14. The device as defined in claim 1, in combination with a fiber processing apparatus receiving directly the fiber material as it emerges from between said feed roll and said feed tray assembly.

15. The device as defined in claim 14, wherein said fiber processing apparatus comprises a feed chute.

16. The device as defined in claim 14, wherein said fiber processing apparatus is a fiber cleaner.

17. The device as defined in claim 1, further comprising resilient means for contacting a surface portion of each said feed tray segment to urge each said feed tray element toward said feed roll.

18. The device as defined in claim 17, wherein said resilient means includes a continuous rubber-elastic bar extending along said feed tray segments.

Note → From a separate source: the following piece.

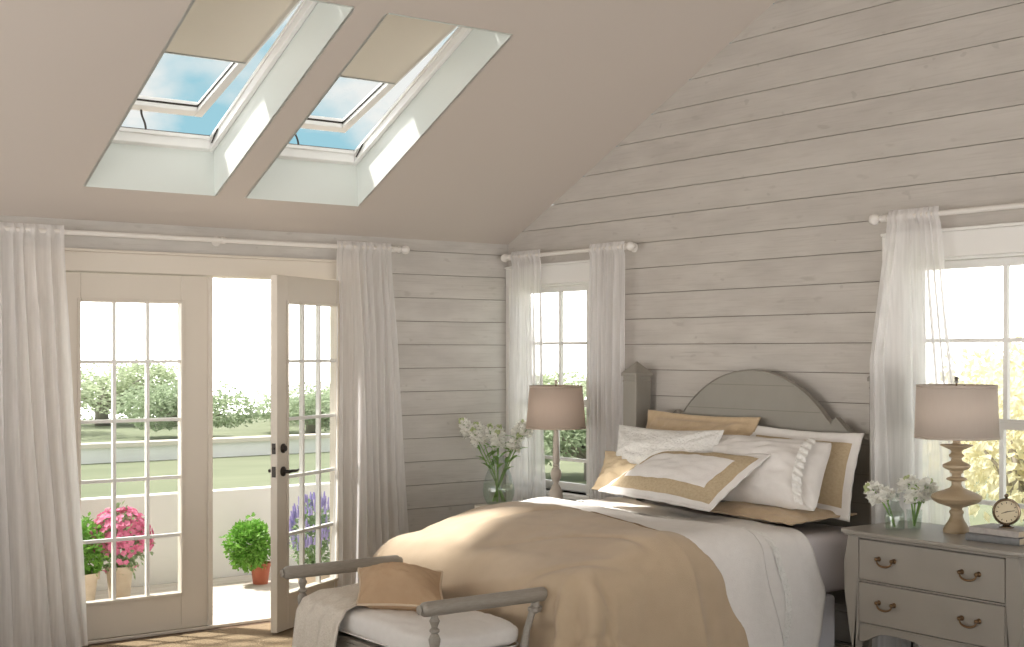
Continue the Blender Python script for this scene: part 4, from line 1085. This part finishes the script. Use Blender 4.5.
def potted(name, loc, label, R, H, pr, ph, potm, leafm, nleaf, lw, flm=None, nfl=0, ox=0, oy=0):
    rnd = random.Random(hash(label) % 1000 if False else len(label)); x, y, z = loc
    e = thing(name, loc, label, 'potted plant')
    b = MB(); b.lathe([(pr * .72, 0), (pr * .95, ph * .82), (pr * 1.08, ph * .83), (pr * 1.1, ph), (pr * .96, ph), (pr * .92, ph * .9)], loc, 28); b.build('pot', potm, e, smooth=True, angle=40)
    b = MB(); b.lathe([(pr * .9, ph * .90), (pr * .4, ph * .93)], loc, 20); b.build('soil', 'soil', e)
    c = Vector((x + ox, y + oy, z + ph + H * .42)); b = MB()
    for i in range(nleaf):
        d = Vector((rnd.gauss(0, 1), rnd.gauss(0, 1), rnd.gauss(0, 1))).normalized(); r = rnd.random() ** .4; k = 1 + .28 * nz(d.x * 2.5 + R * 9, d.y * 2.5, d.z * 2.5)
        p = c + Vector((d.x * R, d.y * R, d.z * H * .55)) * r * k; w = (d + Vector((rnd.gauss(0, .5), rnd.gauss(0, .5), rnd.gauss(0, .5)))).normalized()
        b.leaf(p, w, Vector((rnd.gauss(0, .6), rnd.gauss(0, .6), 1)), lw * rnd.uniform(.7, 1.3), lw * rnd.uniform(.6, 1.0))
    b.build('foliage', leafm, e)
    b = MB()
    for i in range(9):
        a = i * .7; q = c + Vector((math.cos(a) * R * .55, math.sin(a) * R * .55, -H * .05)); b.tube([(x, y, z + ph * .9), tuple((Vector((x, y, z + ph)) + q) / 2), tuple(q)], [.006, .005, .003], 5)
    b.build('stems', 'stem', e)
    if flm:
        b = MB()
        for i in range(nfl):
            d = Vector((rnd.gauss(0, 1), rnd.gauss(0, 1), abs(rnd.gauss(0, 1)) * .9 - .25)).normalized(); p = c + Vector((d.x * R * 1.05, d.y * R * 1.05, d.z * H * .6)) * rnd.uniform(.88, 1.08)
            if flm == 'purple': b.tube([p, p + Vector((d.x * .01, d.y * .01, .05))], [.009, .004], 6)
            else:
                for j in range(5):
                    aa = j * 1.257 + i; o = d.orthogonal().normalized(); w = (o * math.cos(aa) + d.cross(o) * math.sin(aa) + d * .35).normalized(); b.leaf(p, w, d, .024, .022, fold=.1)
        b.build('blossoms', flm, e)
    return e
potted('potted_plant', (-1.13, 1.42, -.045), 'round bright green plant in a red pot on the terrace', .155, .31, .072, .15, 'pot_red', 'leaf_bright', 1900, .034, ox=-.09)
potted('potted_plant', (-2.23, 1.20, -.045), 'pink flowering plant in a washed clay pot, seen through the left door', .19, .36, .085, .26, 'pot_wash', 'leaf_dull', 900, .034, 'pink', 520, ox=0)
potted('potted_plant', (-2.50, 1.14, -.045), 'leafy green plant in a washed pot left of the pink flowers', .15, .34, .105, .25, 'pot_wash', 'leaf_bright', 1400, .034, ox=.0)
potted('potted_plant', (-2.72, 1.56, -.045), 'grey green leafy plant behind the others at the left, partly behind the curtain', .19, .44, .10, .28, 'pot_wash', 'leaf_dull', 1200, .036)
potted('potted_plant', (-.98, .90, -.045), 'lavender in a pale round planter, seen through the open door glass', .16, .46, .13, .17, 'pot_wash', 'leaf_dull', 1000, .032, 'purple', 260)

# ------------------------------------------------------------------ light
BACKSKY = 1.85
w = bpy.data.worlds.new('sky'); SC.world = w; w.use_nodes = True; nt = w.node_tree; N = nt.nodes; L = nt.links; N.clear()
out = N.new('ShaderNodeOutputWorld'); bg = N.new('ShaderNodeBackground'); tc = N.new('ShaderNodeTexCoord')
sp = N.new('ShaderNodeSeparateXYZ'); L.new(tc.outputs['Generated'], sp.inputs[0])
def mm(op, a, b=None):
    n = N.new('ShaderNodeMath'); n.operation = op
    for i, v in enumerate((a, b)):
        if v is None: continue
        if isinstance(v, (int, float)): n.inputs[i].default_value = v
        else: L.new(v, n.inputs[i])
    return n.outputs[0]
mp = N.new('ShaderNodeMapping'); mp.inputs['Scale'].default_value = (1, 1, 1.6); mp.inputs['Location'].default_value = (.35, .2, .1); L.new(tc.outputs['Generated'], mp.inputs[0])
cn = N.new('ShaderNodeTexNoise'); cn.inputs['Scale'].default_value = 7.5; cn.inputs['Detail'].default_value = 6; cn.inputs['Roughness'].default_value = .5; L.new(mp.outputs[0], cn.inputs['Vector'])
mr = N.new('ShaderNodeMapRange'); mr.inputs[1].default_value = .42; mr.inputs[2].default_value = .57; L.new(cn.outputs['Fac'], mr.inputs[0])
hz = N.new('ShaderNodeMapRange'); hz.inputs[1].default_value = .02; hz.inputs[2].default_value = .10; hz.inputs[3].default_value = 1; hz.inputs[4].default_value = 0; L.new(sp.outputs[2], hz.inputs[0])
cl_ = mm('MAXIMUM', mr.outputs[0], hz.outputs[0])
mx = N.new('ShaderNodeMix'); mx.data_type = 'RGBA'; mx.inputs[6].default_value = (.135, .245, .285, 1); mx.inputs[7].default_value = (.34, .345, .335, 1); L.new(cl_, mx.inputs[0])
rp = N.new('ShaderNodeValToRGB'); L.new(sp.outputs[2], rp.inputs[0])
rp.color_ramp.elements[0].position = .045; rp.color_ramp.elements[0].color = (1, 1, 1, 1); rp.color_ramp.elements[1].position = .13; rp.color_ramp.elements[1].color = (0, 0, 0, 1)
e_ = rp.color_ramp.elements.new(.42); e_.color = (0, 0, 0, 1); e_ = rp.color_ramp.elements.new(.62); e_.color = (1, 1, 1, 1)
m2 = N.new('ShaderNodeMix'); m2.data_type = 'RGBA'; m2.inputs[7].default_value = (1.0, .965, .93, 1)
fb = N.new('ShaderNodeMapRange'); fb.inputs[1].default_value = -.3; fb.inputs[2].default_value = .8; fb.inputs[3].default_value = BACKSKY; fb.inputs[4].default_value = 3.4; L.new(sp.outputs[1], fb.inputs[0])
lo = N.new('ShaderNodeMapRange'); lo.inputs[1].default_value = .1; lo.inputs[2].default_value = .35; lo.inputs[3].default_value = 1; lo.inputs[4].default_value = 0; L.new(sp.outputs[2], lo.inputs[0])
st_ = N.new('ShaderNodeMix'); st_.inputs[2].default_value = .62; L.new(lo.outputs[0], st_.inputs[0]); L.new(fb.outputs[0], st_.inputs[3])
vm = N.new('ShaderNodeVectorMath'); vm.operation = 'SCALE'; vm.inputs[0].default_value = (1.0, .965, .93); L.new(st_.outputs[0], vm.inputs['Scale']); L.new(vm.outputs[0], m2.inputs[7])
L.new(rp.outputs[0], m2.inputs[0]); L.new(mx.outputs[2], m2.inputs[6])
L.new(m2.outputs[2], bg.inputs[0]); bg.inputs[1].default_value = 1.0
L.new(bg.outputs[0], out.inputs[0])
s = bpy.data.lights.new('sun', 'SUN'); s.energy = 3.2; s.angle = math.radians(4); s.color = (1, .96, .90)
so = bpy.data.objects.new('sun', s); COL.objects.link(so); so.rotation_euler = Vector((.40, -.55, -1.0)).to_track_quat('-Z', 'Y').to_euler()

# ------------------------------------------------------------------ camera
cam = bpy.data.cameras.new('camera'); co = bpy.data.objects.new('camera', cam); COL.objects.link(co)
co.location = (-5.347, -7.306, 1.6); co.rotation_euler = (PI / 2, 0, -math.radians(36.37))
cam.sensor_width = 36; cam.lens = 1347 / 1024 * 36; cam.shift_y = (351 - 323.5) / 1024; cam.clip_end = 400; cam.clip_start = .05
SC.camera = co
SC.view_settings.view_transform = 'Standard'; SC.view_settings.look = 'None'; SC.view_settings.exposure = 1.36; SC.view_settings.gamma = 1
SC.view_settings.use_curve_mapping = False
SC.cycles.max_bounces = 10; SC.cycles.diffuse_bounces = 5; SC.cycles.transparent_max_bounces = 24
for o in bpy.data.objects:
    if '_o' in o: del o['_o']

19. The device as defined in claim 17, wherein said resilient means comprises a first spring; further comprising a driven opening roll disposed adjacent said feed roll for receiving fiber material emerging from between said feed tray assembly and said feed roll; said resilient means comprises a second spring for aiding said first spring in clamping the fiber material against pulling forces exerted by said opening roll.

20. The device as defined in claim 17, further comprising a counter support extending along said feed tray assembly for counter supporting said resilient means.

21. The device as defined in claim 20, wherein said resilient means includes individual springs; each said spring contacting a respective said feed tray segment and said counter support.

22. The device as defined in claim 20, further comprising abutment members cooperating with each said feed tray segment for limiting displacement paths thereof; said abutment members being mounted on said counter support.

23. The device as defined in claim 22, wherein said abutment members are arranged for limiting an excursion path of said feed tray segments toward said feed roll.